Although he knew that EA released new editions of the Madden games every year, Antonick says he began to suspect that the company "continued to create derivative works from his work" in 2009, following the publicity around the 20th anniversary of the Madden games.

EA claims that subsequent versions of Madden were developed based on the 1990 Sega game designed by another developer, without using any of Antonick's work.

The company moved to dismiss his complaint after extensive negotiations, claiming the lawsuit was filed too late.

District Judge Charles Breyer disagreed with EA, and found it would be inappropriate to dismiss the action at this stage.

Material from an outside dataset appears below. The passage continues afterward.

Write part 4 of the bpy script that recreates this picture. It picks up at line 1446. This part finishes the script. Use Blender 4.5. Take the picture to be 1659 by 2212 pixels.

Antonick's suit "offers complex and detailed explanations of various game elements that he designed and alleges have been unlawfully incorporated into later versions of EA video games," the judge wrote.

Antonick also had reasonable grounds for suspicion that his work was appropriated when he described a 2009 interview with EA founder Trip Hawkins, the Judge found.

"Considering that the development time described exactly matched the amount of time it took for Plaintiff to create his version, it was reasonable for Plaintiff to become suspicious that [EA founder Trip] Hawkins was referring to Plaintiff's original version, and not an independently created, subsequent version, as the progenitor of the current Madden game," the judge wrote.